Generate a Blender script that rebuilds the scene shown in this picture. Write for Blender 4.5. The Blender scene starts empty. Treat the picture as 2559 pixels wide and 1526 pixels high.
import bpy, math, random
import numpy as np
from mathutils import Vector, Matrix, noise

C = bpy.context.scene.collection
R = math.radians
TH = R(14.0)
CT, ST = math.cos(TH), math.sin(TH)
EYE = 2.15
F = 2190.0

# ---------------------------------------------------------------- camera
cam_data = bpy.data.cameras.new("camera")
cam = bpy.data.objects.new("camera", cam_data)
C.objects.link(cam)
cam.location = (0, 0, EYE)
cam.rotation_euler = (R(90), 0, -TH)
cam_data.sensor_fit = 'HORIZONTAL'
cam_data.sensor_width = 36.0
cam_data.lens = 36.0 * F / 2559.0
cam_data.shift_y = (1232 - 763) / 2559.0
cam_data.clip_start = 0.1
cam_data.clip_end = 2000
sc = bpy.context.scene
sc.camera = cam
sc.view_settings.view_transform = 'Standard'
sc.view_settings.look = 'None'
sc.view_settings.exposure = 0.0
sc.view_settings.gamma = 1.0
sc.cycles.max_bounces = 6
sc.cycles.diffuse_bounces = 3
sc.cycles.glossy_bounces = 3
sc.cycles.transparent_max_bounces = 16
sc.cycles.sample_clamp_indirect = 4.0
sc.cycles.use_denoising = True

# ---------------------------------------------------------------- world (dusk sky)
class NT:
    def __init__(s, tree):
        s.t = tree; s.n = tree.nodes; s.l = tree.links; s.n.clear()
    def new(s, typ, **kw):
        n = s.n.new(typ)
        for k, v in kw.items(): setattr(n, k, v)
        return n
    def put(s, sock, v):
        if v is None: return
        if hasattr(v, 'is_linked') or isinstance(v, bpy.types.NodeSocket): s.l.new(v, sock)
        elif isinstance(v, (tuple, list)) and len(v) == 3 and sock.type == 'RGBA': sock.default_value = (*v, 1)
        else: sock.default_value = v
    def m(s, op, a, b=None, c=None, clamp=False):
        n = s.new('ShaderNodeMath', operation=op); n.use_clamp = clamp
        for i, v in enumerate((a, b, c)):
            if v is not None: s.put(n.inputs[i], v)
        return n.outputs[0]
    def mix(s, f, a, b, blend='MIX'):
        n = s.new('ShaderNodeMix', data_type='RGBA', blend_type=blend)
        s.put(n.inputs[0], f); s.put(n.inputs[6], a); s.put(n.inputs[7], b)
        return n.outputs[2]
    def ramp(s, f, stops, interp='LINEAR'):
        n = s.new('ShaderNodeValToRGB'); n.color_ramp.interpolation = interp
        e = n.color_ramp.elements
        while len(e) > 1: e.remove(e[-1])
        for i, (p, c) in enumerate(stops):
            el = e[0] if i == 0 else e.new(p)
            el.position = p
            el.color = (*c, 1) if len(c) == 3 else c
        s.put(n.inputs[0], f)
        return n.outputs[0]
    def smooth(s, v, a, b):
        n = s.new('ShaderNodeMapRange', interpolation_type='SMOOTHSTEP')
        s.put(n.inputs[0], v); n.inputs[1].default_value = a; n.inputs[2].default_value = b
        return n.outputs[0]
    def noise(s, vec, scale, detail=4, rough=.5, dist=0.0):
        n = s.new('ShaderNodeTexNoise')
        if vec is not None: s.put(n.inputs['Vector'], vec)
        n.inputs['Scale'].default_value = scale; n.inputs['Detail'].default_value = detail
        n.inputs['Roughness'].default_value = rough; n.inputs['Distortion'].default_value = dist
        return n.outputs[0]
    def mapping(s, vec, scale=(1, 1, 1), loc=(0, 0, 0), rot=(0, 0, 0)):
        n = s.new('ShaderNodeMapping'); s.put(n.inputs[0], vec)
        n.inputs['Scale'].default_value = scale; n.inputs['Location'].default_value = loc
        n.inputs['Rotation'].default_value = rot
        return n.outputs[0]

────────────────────

## What is required
Reproduce the data shown above exactly.

## Reply
Generate a Blender script that rebuilds the scene shown in this picture. Write for Blender 4.5. The Blender scene starts empty. Treat the picture as 2559 pixels wide and 1526 pixels high.
import bpy, math, random
import numpy as np
from mathutils import Vector, Matrix, noise

C = bpy.context.scene.collection
R = math.radians
TH = R(14.0)
CT, ST = math.cos(TH), math.sin(TH)
EYE = 2.15
F = 2190.0

# ---------------------------------------------------------------- camera
cam_data = bpy.data.cameras.new("camera")
cam = bpy.data.objects.new("camera", cam_data)
C.objects.link(cam)
cam.location = (0, 0, EYE)
cam.rotation_euler = (R(90), 0, -TH)
cam_data.sensor_fit = 'HORIZONTAL'
cam_data.sensor_width = 36.0
cam_data.lens = 36.0 * F / 2559.0
cam_data.shift_y = (1232 - 763) / 2559.0
cam_data.clip_start = 0.1
cam_data.clip_end = 2000
sc = bpy.context.scene
sc.camera = cam
sc.view_settings.view_transform = 'Standard'
sc.view_settings.look = 'None'
sc.view_settings.exposure = 0.0
sc.view_settings.gamma = 1.0
sc.cycles.max_bounces = 6
sc.cycles.diffuse_bounces = 3
sc.cycles.glossy_bounces = 3
sc.cycles.transparent_max_bounces = 16
sc.cycles.sample_clamp_indirect = 4.0
sc.cycles.use_denoising = True

# ---------------------------------------------------------------- world (dusk sky)
class NT:
    def __init__(s, tree):
        s.t = tree; s.n = tree.nodes; s.l = tree.links; s.n.clear()
    def new(s, typ, **kw):
        n = s.n.new(typ)
        for k, v in kw.items(): setattr(n, k, v)
        return n
    def put(s, sock, v):
        if v is None: return
        if hasattr(v, 'is_linked') or isinstance(v, bpy.types.NodeSocket): s.l.new(v, sock)
        elif isinstance(v, (tuple, list)) and len(v) == 3 and sock.type == 'RGBA': sock.default_value = (*v, 1)
        else: sock.default_value = v
    def m(s, op, a, b=None, c=None, clamp=False):
        n = s.new('ShaderNodeMath', operation=op); n.use_clamp = clamp
        for i, v in enumerate((a, b, c)):
            if v is not None: s.put(n.inputs[i], v)
        return n.outputs[0]
    def mix(s, f, a, b, blend='MIX'):
        n = s.new('ShaderNodeMix', data_type='RGBA', blend_type=blend)
        s.put(n.inputs[0], f); s.put(n.inputs[6], a); s.put(n.inputs[7], b)
        return n.outputs[2]
    def ramp(s, f, stops, interp='LINEAR'):
        n = s.new('ShaderNodeValToRGB'); n.color_ramp.interpolation = interp
        e = n.color_ramp.elements
        while len(e) > 1: e.remove(e[-1])
        for i, (p, c) in enumerate(stops):
            el = e[0] if i == 0 else e.new(p)
            el.position = p
            el.color = (*c, 1) if len(c) == 3 else c
        s.put(n.inputs[0], f)
        return n.outputs[0]
    def smooth(s, v, a, b):
        n = s.new('ShaderNodeMapRange', interpolation_type='SMOOTHSTEP')
        s.put(n.inputs[0], v); n.inputs[1].default_value = a; n.inputs[2].default_value = b
        return n.outputs[0]
    def noise(s, vec, scale, detail=4, rough=.5, dist=0.0):
        n = s.new('ShaderNodeTexNoise')
        if vec is not None: s.put(n.inputs['Vector'], vec)
        n.inputs['Scale'].default_value = scale; n.inputs['Detail'].default_value = detail
        n.inputs['Roughness'].default_value = rough; n.inputs['Distortion'].default_value = dist
        return n.outputs[0]
    def mapping(s, vec, scale=(1, 1, 1), loc=(0, 0, 0), rot=(0, 0, 0)):
        n = s.new('ShaderNodeMapping'); s.put(n.inputs[0], vec)
        n.inputs['Scale'].default_value = scale; n.inputs['Location'].default_value = loc
        n.inputs['Rotation'].default_value = rot
        return n.outputs[0]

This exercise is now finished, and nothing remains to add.